3. Clarify whether the proposed regulation will hinder or discourage the formation of multi-disciplinary entities

Feedback: It is not clear whether the proposed regulation will hinder or discourage the formation of multi-disciplinary (professional services) entities.

Our response: An approved entity can provide services beyond those specified in the regulation.

4. Set a minimum threshold for each accounting service

Feedback: To apply to the SAC to use the “Chartered Accountant of Singapore” designation after its name, one of the primary objects of the entity is to provide such accounting services prescribed in the regulation. Besides specifying the types of accounting services, the regulation should also set a minimum threshold for each accounting service.

Our response: Instead of setting a minimum threshold which can be arbitrary, SAC will take into consideration an applicant’s justification on the accounting services that it provides, before allowing the entity to use the designation.

5. Clarify the rationale for allowing entities that are not accounting entities to apply to SAC to use the professional designation

Feedback: There should be clarity on the rationale for allowing entities that are not accounting entities to use the professional designation.

Our response. The SAC Act amendments to allow entities that are not accounting entities to use the professional designation are to promote the professional designation in the Singapore accountancy sector. The amendments are also consistent with other legislations that allow entities to use professional title in their names.

Safeguards will be put in place to protect the use of the professional designation by entities. Entities have to first apply to the SAC to use the professional designation. They must satisfy a set of criteria. This includes providing at least two of the prescribed accounting services and having no fewer than two-thirds of its partners/directors as chartered accountants.

6. Amend the condition on the composition of the entity

Feedback: The requirement for two-thirds of the partners to hold the Chartered Accountant of Singapore designation may restrict the growth of approved entities. The  threshold could be lowered to one-third.

Our response: The two-third threshold is specified in the SAC Act and not the proposed regulation.

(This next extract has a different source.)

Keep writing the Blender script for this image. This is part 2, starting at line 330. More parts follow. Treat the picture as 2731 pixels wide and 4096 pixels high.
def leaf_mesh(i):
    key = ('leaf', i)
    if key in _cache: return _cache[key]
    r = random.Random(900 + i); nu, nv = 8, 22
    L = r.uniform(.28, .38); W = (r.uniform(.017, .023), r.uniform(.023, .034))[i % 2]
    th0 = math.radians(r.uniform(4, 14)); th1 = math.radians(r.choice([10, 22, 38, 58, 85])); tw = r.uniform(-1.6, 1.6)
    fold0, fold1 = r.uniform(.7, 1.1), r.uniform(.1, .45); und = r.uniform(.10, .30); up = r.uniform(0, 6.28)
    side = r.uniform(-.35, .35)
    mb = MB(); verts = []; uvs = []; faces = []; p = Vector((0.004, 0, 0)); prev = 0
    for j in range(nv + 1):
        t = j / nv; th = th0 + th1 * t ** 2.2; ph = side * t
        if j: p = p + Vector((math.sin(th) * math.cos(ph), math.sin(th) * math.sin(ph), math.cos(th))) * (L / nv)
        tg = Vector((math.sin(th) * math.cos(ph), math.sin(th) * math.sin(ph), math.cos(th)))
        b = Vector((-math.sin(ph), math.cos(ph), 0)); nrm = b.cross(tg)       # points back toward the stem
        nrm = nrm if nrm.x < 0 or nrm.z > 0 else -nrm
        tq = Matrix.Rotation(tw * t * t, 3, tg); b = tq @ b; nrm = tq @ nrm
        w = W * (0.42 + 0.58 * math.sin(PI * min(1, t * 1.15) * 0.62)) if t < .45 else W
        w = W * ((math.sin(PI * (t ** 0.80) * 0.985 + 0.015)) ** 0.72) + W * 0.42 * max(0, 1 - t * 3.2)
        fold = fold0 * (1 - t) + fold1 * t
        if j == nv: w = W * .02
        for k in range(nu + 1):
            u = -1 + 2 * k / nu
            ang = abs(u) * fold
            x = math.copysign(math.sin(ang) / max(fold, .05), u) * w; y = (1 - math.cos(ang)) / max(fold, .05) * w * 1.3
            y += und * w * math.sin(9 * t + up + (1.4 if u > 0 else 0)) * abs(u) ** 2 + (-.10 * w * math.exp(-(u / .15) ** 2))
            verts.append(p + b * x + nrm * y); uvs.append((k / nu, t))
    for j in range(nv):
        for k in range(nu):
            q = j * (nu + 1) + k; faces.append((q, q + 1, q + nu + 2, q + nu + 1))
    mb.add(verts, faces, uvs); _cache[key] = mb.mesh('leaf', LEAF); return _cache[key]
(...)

The threshold is similar to that in the Accountants Act, where two-thirds of the directors/partners of an accounting corporation, an accounting firm and an accounting LLP should be public accountants. MOF and SAC will monitor whether there is a need to adjust the threshold in the future.

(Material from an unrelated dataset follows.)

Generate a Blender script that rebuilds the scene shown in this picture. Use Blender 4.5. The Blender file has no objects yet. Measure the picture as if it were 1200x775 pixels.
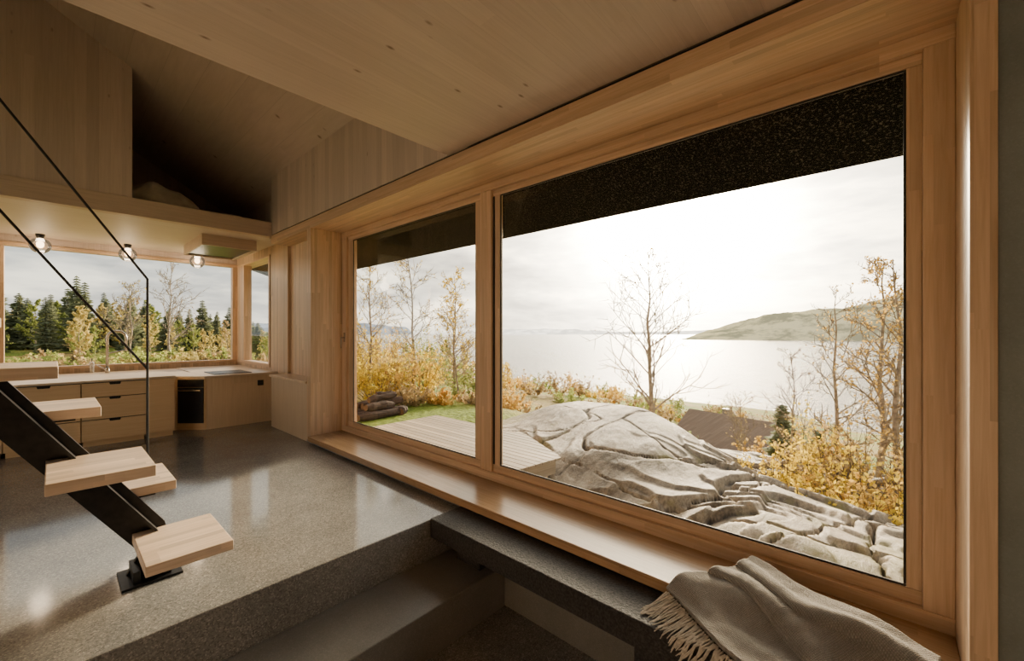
import bpy, bmesh, math, random
from mathutils import Vector, noise, Matrix
random.seed(7)
C=bpy.context.scene.collection
ORG={}
# ---------------------------------------------------------------- node helpers
def N(nt,typ,ins={},**props):
    n=nt.nodes.new(typ)
    for k,v in props.items(): setattr(n,k,v)
    for k,v in ins.items():
        s=n.inputs[k]
        if isinstance(v,bpy.types.NodeSocket): nt.links.new(v,s)
        else: s.default_value=v
    return n
def M(nt,op,a,b=0.0,c=None):
    ins={0:a,1:b}
    if c is not None: ins[2]=c
    return N(nt,'ShaderNodeMath',ins,operation=op).outputs[0]
def MIX(nt,f,a,b,bt='MIX'):
    return N(nt,'ShaderNodeMix',{0:f,6:a,7:b},data_type='RGBA',blend_type=bt).outputs[2]
def RAMP(nt,f,stops):
    n=nt.nodes.new('ShaderNodeValToRGB'); nt.links.new(f,n.inputs[0]); e=n.color_ramp.elements
    while len(e)<len(stops): e.new(.5)
    for el,(p,c) in zip(e,stops):
        el.position=p; el.color=c if len(c)==4 else (*c,1)
    return n.outputs[0]
def base_mat(name):
    m=bpy.data.materials.new(name); m.use_nodes=True; nt=m.node_tree; nt.nodes.clear()
    o=nt.nodes.new('ShaderNodeOutputMaterial'); b=nt.nodes.new('ShaderNodeBsdfPrincipled')
    nt.links.new(b.outputs[0],o.inputs[0]); return m,nt,b,o
def c4(c): return (c[0],c[1],c[2],1)
def simple(name,col,rough=.5,metal=0,nscale=8,nvar=.15,bump=0,emis=None,es=0,spec=.5):
    m,nt,b,o=base_mat(name)
    pos=nt.nodes.new('ShaderNodeNewGeometry').outputs['Position']
    nz=N(nt,'ShaderNodeTexNoise',{'Vector':pos,'Scale':nscale,'Detail':5.0}).outputs[0]
    col2=tuple(x*(1-nvar) for x in col); col1=tuple(min(1,x*(1+nvar)) for x in col)
    nt.links.new(RAMP(nt,nz,[(.3,col2),(.7,col1)]),b.inputs['Base Color'])
    b.inputs['Roughness'].default_value=rough; b.inputs['Metallic'].default_value=metal
    b.inputs['Specular IOR Level'].default_value=spec
    if bump:
        bp=N(nt,'ShaderNodeBump',{'Height':nz,'Strength':bump,'Distance':.02}); nt.links.new(bp.outputs[0],b.inputs['Normal'])
    if emis:
        b.inputs['Emission Color'].default_value=c4(emis); b.inputs['Emission Strength'].default_value=es
    return m
def wood(name,c1,c2,along,across,pw=.12,plen=2.5,rough=.45,knots=0.0,gap=.02,vary=.25,gaind=.6):
    m,nt,b,o=base_mat(name)
    pos=nt.nodes.new('ShaderNodeNewGeometry').outputs['Position']
    sp=N(nt,'ShaderNodeSeparateXYZ',{0:pos}).outputs
    ax={'x':sp[0],'y':sp[1],'z':sp[2]}
    A=ax[along]; B=ax[across[0]]
    if len(across)>1: B=M(nt,'ADD',B,ax[across[1]])
    u=M(nt,'DIVIDE',M(nt,'ADD',B,50.03),pw); idn=M(nt,'FLOOR',u)
    wn=N(nt,'ShaderNodeTexWhiteNoise',{'W':idn},noise_dimensions='1D').outputs[0]
    a2=M(nt,'ADD',M(nt,'DIVIDE',A,plen),M(nt,'MULTIPLY',wn,7.0)); id2=M(nt,'FLOOR',a2)
    cv=N(nt,'ShaderNodeCombineXYZ',{0:idn,1:id2}).outputs[0]
    v=N(nt,'ShaderNodeTexWhiteNoise',{'Vector':cv},noise_dimensions='3D').outputs[0]
    gv=N(nt,'ShaderNodeCombineXYZ',{0:M(nt,'MULTIPLY',A,1.1),1:M(nt,'MULTIPLY',B,26.0),2:M(nt,'MULTIPLY',v,31.0)}).outputs[0]
    g=N(nt,'ShaderNodeTexNoise',{'Vector':gv,'Scale':1.6,'Detail':6.0,'Roughness':.6,'Distortion':.6}).outputs[0]
    col=MIX(nt,RAMP(nt,g,[(.32,(0,0,0)),(.72,(1,1,1))]),c4(c1),c4(c2))
    br=M(nt,'ADD',M(nt,'MULTIPLY',v,vary),1-vary/2)
    brc=N(nt,'ShaderNodeCombineColor',{0:br,1:br,2:br}).outputs[0]
    col=MIX(nt,1.0,col,brc,'MULTIPLY')
    if gap>0:
        fr=M(nt,'FRACT',u); gm=M(nt,'LESS_THAN',fr,gap)
        col=MIX(nt,M(nt,'MULTIPLY',gm,gaind),col,(.02,.012,.006,1))
    if knots>0:
        kv=N(nt,'ShaderNodeCombineXYZ',{0:M(nt,'MULTIPLY',A,2.6),1:M(nt,'MULTIPLY',B,6.0),2:.3}).outputs[0]
        d=N(nt,'ShaderNodeTexVoronoi',{'Vector':kv,'Scale':1.0}).outputs['Distance']
        k=RAMP(nt,d,[(.03,(1,1,1)),(.10,(0,0,0))])
        col=MIX(nt,M(nt,'MULTIPLY',k,knots),col,(.12,.06,.03,1))
    nt.links.new(col,b.inputs['Base Color']); b.inputs['Roughness'].default_value=rough
    bp=N(nt,'ShaderNodeBump',{'Height':g,'Strength':.08,'Distance':.004}); nt.links.new(bp.outputs[0],b.inputs['Normal'])
    return m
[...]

7. Impose more conditions on the entity

Feedback: To protect the professional designation, more conditions (e.g. require professional indemnity insurance, certain levels of technical competencies, minimum headcount) should be imposed before an entity may apply to the SAC to use the professional designation and initials.

Our response. SAC will take a caliberated approach to ensure that the designation is sufficiently protected and yet not overly onerous. SAC will study whether there is a need for more conditions such as  the requirement for professional indeminity insurance.

8. Clarify whether SAC can revoke or suspend the use of the professional designation

Feedback: It is not clear whether SAC has the power to revoke or suspend the use of the professional designation if an approved entity subsequently fails to satisfy the conditions in the regulation. It will be useful to clarify how SAC will enforce compliance with the conditions on the use of professional designation by approved entities.

Our response: Under the SAC Act, if an approved entity subsequently fails to comply with any condition, SAC’s approval granted automatically ceases. SAC can take action against any entity that practises or holds itself out to be a Chartered Accountant of Singapore if it is not an accounting entity or an approved entity. The penalty is a fine not exceeding $5,000  (for first offence) or $10,000 (for second or subsequent offence). SAC will study if there is a need to introduce powers for it to revoke or suspend the use of the professional designation by approved entities.



[2] In the proposed regulation, the types of accounting services that an entity should provide when applying to the SAC to use the professional designation “Chartered Accountant of Singapore” and initials “CA (Singapore)” after its name are: (a) auditing and assurance services; (b) financial accounting services; (c) financial management services; (d) internal audit services; (e) taxation; (f) management accounting services; and (g) insolvency and recovery.